Learning the lessons of the Kindertransport

November 24, 2016 23:22

The plight of unaccompanied children during the current refugee crisis resonates in two important ways. First, the focus on children strikes an emotional chord and second, we inevitably recall the Kindertransport, an important chapter in both Jewish and British refugee history.

It is impossible to know how many unaccompanied children have arrived in Europe this year from war-torn countries such as Syria. Some estimates put it at 7,000, but refugee workers say this is nowhere near the actual number.

These young people are particularly vulnerable and will become increasingly so as winter approaches. They will also be at the mercy of organised gangs forcing some of them into prostitution and slave labour, as a senior police officer has recently warned.

Here in Britain between 1,500 and 2,000 unaccompanied children and young people arrive each year seeking asylum. This year the numbers are set to increase.

After arrival they become the responsibility of local authority social services. While their basic needs - housing, education and subsistence - are catered for, the statutory services are unable to provide the much needed social and emotional support.

As a result, these young people frequently spend much of their adolescence suffering acute loneliness and isolation. Their lives have been severely fractured and they lack the stability and support that should be the preserve of all young people.

Also hanging over their heads is the threat of being removed from the UK when they reach 18. Such a predicament is not conducive to integrating into British life.

Many of the unaccompanied children and young people find themselves in Kent and the County Council has warned that it will not be able to accept any more unaccompanied children under the government's plans to resettle 20,000 refugees from Syria.

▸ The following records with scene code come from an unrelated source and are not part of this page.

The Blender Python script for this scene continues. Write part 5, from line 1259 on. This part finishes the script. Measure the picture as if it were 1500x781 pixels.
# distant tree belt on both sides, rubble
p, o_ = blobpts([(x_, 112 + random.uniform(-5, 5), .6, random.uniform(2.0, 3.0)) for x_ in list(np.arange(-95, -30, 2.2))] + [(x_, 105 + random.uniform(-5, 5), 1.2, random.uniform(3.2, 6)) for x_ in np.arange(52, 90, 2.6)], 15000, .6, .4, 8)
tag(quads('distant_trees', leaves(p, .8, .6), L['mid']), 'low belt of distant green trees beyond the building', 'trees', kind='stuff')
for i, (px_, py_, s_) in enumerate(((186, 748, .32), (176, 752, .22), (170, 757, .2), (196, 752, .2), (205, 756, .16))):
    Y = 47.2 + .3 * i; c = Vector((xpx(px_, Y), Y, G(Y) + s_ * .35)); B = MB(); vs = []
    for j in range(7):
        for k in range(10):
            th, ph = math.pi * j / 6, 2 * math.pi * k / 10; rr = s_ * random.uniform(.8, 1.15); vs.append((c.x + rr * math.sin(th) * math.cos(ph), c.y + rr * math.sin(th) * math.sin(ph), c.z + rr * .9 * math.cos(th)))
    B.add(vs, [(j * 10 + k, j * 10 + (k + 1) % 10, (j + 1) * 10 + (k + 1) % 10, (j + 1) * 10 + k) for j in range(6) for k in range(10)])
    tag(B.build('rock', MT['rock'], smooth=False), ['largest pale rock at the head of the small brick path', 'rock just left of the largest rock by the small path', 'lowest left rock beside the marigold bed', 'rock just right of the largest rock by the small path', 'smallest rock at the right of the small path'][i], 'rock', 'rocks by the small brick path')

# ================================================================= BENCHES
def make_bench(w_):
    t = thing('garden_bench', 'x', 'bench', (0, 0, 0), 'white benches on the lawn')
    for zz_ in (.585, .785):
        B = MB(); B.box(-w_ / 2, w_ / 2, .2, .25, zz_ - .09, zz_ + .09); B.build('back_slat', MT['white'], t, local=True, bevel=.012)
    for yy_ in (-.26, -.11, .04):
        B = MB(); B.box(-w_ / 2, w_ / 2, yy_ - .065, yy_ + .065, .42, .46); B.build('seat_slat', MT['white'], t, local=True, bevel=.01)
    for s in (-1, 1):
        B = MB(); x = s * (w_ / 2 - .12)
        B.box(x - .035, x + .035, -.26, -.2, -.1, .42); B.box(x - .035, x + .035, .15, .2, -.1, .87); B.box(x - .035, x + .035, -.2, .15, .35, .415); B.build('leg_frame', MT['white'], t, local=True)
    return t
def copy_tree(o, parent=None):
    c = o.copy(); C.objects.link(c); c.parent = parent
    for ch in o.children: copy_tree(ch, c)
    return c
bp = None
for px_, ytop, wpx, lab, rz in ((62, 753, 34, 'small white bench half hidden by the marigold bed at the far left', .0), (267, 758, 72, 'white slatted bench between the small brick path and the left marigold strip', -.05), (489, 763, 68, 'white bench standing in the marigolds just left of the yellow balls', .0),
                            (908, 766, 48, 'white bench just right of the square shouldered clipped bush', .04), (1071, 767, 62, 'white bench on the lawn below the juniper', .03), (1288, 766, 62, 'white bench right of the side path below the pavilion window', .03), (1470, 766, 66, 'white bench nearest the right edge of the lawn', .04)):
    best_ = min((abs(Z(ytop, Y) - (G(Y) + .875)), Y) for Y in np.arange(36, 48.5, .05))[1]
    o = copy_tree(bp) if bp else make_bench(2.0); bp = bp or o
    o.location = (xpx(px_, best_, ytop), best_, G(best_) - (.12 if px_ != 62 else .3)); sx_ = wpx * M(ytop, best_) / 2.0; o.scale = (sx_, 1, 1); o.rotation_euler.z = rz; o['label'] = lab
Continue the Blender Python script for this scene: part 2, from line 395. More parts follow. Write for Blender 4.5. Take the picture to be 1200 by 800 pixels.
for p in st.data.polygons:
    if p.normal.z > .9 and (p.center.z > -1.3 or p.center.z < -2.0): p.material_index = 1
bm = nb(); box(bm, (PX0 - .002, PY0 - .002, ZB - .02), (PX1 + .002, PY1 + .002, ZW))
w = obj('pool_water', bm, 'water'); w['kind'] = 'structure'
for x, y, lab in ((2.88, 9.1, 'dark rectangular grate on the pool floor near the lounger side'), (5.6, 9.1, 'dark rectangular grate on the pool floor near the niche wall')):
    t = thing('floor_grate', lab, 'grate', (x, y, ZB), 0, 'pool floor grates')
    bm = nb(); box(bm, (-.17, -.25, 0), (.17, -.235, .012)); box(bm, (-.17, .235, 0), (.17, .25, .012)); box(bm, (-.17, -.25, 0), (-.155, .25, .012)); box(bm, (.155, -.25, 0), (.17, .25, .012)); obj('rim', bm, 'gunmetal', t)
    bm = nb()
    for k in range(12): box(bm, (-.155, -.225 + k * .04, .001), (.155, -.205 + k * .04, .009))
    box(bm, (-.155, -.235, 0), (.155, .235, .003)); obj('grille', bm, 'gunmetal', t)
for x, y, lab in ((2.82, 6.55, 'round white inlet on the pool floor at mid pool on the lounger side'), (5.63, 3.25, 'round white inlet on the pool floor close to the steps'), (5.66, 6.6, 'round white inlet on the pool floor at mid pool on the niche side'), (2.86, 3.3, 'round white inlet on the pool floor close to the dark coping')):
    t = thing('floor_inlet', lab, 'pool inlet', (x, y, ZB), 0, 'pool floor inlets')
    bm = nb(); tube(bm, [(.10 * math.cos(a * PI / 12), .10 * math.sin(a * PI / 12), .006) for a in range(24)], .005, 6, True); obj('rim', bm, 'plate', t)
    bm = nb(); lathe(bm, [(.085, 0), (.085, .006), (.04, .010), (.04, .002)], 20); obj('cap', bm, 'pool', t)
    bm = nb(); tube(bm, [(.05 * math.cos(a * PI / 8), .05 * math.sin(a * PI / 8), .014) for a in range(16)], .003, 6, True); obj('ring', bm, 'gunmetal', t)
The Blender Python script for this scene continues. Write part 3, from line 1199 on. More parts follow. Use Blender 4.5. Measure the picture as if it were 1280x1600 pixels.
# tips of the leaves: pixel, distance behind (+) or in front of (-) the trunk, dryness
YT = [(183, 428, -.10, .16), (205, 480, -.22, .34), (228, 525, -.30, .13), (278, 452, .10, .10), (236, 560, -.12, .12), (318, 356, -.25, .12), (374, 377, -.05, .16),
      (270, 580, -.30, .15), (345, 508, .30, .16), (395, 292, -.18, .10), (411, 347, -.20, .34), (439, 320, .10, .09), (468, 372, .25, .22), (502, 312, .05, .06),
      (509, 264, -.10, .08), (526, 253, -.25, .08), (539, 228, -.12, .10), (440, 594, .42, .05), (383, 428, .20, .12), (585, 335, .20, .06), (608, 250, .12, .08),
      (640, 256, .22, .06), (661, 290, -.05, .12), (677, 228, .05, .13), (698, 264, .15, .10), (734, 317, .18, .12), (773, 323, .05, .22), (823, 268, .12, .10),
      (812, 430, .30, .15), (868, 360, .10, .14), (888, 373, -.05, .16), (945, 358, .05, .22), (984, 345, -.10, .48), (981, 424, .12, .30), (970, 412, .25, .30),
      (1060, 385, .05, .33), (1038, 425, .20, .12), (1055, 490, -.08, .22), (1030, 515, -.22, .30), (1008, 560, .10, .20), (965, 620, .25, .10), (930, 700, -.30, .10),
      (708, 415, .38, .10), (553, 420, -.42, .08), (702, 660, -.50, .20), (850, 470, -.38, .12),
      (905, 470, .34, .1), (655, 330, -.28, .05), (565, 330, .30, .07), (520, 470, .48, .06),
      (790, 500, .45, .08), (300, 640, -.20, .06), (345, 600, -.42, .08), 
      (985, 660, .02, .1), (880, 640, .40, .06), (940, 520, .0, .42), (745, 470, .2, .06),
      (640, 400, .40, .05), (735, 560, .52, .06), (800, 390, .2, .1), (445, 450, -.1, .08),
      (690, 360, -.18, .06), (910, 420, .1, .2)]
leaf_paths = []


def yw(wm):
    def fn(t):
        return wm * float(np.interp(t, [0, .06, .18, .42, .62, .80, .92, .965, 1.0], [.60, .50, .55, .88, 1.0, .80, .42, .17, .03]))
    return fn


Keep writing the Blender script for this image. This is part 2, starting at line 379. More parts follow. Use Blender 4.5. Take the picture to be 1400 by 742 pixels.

The Prime Minister, David Cameron, described the intake of Syrian refugee children as the "modern equivalent of the Kindertransport".

Similar sentiments were expressed by the former Chief Rabbi, Lord Sacks, who said that Britain needed "a conspicuous humanitarian gesture, like Kindertransport" in response to this crisis.

Is it appropriate to be using language of the Kindertransport in relation to the refugee crisis today? Comparisons are not always helpful, as no two experiences are exactly the same and inappropriate analogies can result in groups vying for victimhood.

More appropriate is to encourage appreciation of the way experiences resonate with each other, hopefully increasing our empathy and ultimately our desire to help others.

The scale of the crisis presents us with a real opportunity to rethink the way we deal with unaccompanied children and young people.

As a small contribution, JCore has run a befriending scheme, "Jump", for eight years. We provide children and young people with support from a trained adult volunteer, providing regular, stable and structured companionship plus help in navigating their way through life in the UK.

Giving today's young refugees a chance to rebuild their lives could be one of the best ways to honour the legacy of the Kindertransport.